The state systematically nurtured the illusion that the problems of society were too complex and intractable to be solved by ordinary citizens acting on their own and was best left to the state and its official agencies. It felt threatened by active and independent-minded citizens determined to participate in the conduct of their affairs. The institutions of the state thus keep thought and attitudes within acceptable bounds, deflecting any potential challenge to established privilege and authority before it can take form and gather strength. Gandhi said in an interview in November 1934:
I look upon an increase of the power of the State with the greatest fear, because although while apparently doing good by minimizing exploitation, it does the greatest harm to mankind by destroying individuality, which lies at the root of all progress. 
He held the view that without non-violence on a national scale there is no such thing as a constitutional or democratic government.  In a society based on non-violence, the smallest person will feel as tall as the tallest person. With violence the victorious group will always reduce the autonomy of the people in the losing group. But he recognized that a Government cannot succeed in becoming entirely non-violent, because it represents all the people. ‘I do not today conceive of such a golden age. ‘ Since an entirely non-violent state is impossible, Gandhi wants people to be vigilant and keep it in check. He said in  Harijan on 7-5-1931:
There is no human institution but has its dangers. The greater the institution the greater the chances of abuse. Democracy is a great institution and therefore it is liable to be greatly abused. The remedy, therefore, is not avoidance of democracy but reduction of possibility of abuse to a minimum. 

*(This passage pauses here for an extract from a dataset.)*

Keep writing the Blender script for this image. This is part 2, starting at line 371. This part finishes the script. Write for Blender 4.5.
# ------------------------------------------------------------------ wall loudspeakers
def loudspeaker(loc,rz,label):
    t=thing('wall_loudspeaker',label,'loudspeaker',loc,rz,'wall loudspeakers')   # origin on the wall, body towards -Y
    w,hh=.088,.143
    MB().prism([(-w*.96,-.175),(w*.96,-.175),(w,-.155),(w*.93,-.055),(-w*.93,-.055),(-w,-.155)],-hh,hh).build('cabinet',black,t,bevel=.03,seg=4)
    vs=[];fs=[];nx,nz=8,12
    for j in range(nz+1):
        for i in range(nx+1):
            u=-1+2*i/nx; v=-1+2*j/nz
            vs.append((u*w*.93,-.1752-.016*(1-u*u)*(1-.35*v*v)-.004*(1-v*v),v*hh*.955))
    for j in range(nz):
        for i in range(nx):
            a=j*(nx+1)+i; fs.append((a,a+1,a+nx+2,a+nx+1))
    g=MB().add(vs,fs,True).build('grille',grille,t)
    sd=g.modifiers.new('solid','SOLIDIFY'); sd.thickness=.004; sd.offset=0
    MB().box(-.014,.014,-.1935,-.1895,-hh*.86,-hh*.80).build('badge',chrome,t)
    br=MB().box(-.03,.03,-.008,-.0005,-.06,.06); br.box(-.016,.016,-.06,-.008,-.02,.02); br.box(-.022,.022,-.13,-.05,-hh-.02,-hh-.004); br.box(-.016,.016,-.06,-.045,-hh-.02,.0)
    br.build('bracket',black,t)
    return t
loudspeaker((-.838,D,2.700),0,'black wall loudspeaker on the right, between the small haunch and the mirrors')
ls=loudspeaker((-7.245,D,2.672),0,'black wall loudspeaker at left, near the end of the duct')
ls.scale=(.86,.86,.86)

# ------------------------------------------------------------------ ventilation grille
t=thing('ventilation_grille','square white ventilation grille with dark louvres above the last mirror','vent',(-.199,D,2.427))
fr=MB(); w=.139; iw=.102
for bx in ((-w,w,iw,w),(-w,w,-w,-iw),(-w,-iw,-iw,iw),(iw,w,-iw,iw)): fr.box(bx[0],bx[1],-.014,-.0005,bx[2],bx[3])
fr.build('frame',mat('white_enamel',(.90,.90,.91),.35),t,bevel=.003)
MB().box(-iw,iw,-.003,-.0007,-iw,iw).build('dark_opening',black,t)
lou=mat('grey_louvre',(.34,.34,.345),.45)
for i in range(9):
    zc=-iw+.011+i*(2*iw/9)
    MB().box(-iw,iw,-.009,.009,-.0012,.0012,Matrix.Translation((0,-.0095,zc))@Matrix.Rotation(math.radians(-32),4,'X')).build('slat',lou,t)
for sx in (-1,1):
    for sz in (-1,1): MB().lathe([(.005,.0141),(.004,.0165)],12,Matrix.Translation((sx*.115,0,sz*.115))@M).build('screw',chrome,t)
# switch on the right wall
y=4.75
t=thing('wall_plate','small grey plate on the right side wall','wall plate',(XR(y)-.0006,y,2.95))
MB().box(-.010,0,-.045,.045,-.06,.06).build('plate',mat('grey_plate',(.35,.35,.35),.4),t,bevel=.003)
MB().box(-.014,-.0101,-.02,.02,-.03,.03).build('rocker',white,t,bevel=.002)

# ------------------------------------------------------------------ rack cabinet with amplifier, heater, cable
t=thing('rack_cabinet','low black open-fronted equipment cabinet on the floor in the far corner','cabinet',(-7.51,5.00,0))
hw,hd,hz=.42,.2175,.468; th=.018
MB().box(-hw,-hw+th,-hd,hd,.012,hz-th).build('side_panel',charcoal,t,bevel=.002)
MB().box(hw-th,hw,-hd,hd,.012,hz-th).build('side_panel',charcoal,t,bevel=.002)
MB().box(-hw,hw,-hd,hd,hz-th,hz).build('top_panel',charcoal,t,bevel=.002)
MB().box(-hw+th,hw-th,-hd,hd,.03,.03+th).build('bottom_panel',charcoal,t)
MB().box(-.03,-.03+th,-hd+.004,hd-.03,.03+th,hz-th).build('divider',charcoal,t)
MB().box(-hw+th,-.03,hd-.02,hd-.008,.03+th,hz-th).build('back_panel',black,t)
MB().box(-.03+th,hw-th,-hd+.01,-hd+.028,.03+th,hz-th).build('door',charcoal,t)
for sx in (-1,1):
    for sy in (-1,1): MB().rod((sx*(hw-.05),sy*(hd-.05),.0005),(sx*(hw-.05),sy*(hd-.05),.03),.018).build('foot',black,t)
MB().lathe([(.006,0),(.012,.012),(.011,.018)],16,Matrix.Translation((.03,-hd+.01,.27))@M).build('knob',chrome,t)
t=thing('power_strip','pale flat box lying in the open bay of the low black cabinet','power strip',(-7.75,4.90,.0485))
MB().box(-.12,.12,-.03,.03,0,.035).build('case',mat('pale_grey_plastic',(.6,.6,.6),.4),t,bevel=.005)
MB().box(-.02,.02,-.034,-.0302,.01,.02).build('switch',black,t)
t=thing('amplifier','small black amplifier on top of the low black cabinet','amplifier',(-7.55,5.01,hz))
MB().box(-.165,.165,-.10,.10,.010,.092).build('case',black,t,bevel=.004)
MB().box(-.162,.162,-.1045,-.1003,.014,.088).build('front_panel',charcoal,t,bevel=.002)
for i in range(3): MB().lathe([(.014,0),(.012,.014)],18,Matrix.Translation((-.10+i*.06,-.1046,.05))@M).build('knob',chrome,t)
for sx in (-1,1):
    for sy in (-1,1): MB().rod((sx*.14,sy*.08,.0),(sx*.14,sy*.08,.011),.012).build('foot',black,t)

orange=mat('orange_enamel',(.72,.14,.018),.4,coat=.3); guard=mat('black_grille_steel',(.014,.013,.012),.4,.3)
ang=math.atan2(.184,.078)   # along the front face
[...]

Gandhi took the position that an individual must be a morally responsible citizen. On the one hand, “he must assist an administration most effectively by obeying its orders and decrees”; on the other hand, he affirmed that “it is the inherent right of the subject to refuse to assist a government that does not listen to him.” Indeed, if the state is oppressive, corrupt and inhuman, then the individual must rebel even though this has severe consequences. (See Democracy: Real and Deceptive) This subversive element in Gandhi's thought is what makes the state extremely uncomfortable and convinces one that he would have been the the government's most formidable critic if he had lived for long after independence. Ashis Nandy writes in Bonfire of Creeds:
. . . while leading a freedom struggle against a foreign power, he could get away with his antipathy to the state.  . . His very success dug the grave of his ideology; his anti-statist stance quickly went into recession after Independence. . . . national leaders not only began to look with suspicion at the Gandhian emphasis on cultural traditions, they also began to to encourage political interpretations of Gandhi which fitted him into the state-oriented frame of politics, neutralizing or ignoring his culture-oriented self as irrelevant saintliness or eccentricity.  
On this ideological issue, they were in perfect agreement with Gandhi's assassin Nathuram Godse, an avowed statist. It was no accident that Godse, though called an ultra-conservative, felt threatened not by modernists like Jawaharlal Nehru, but by Gandhi.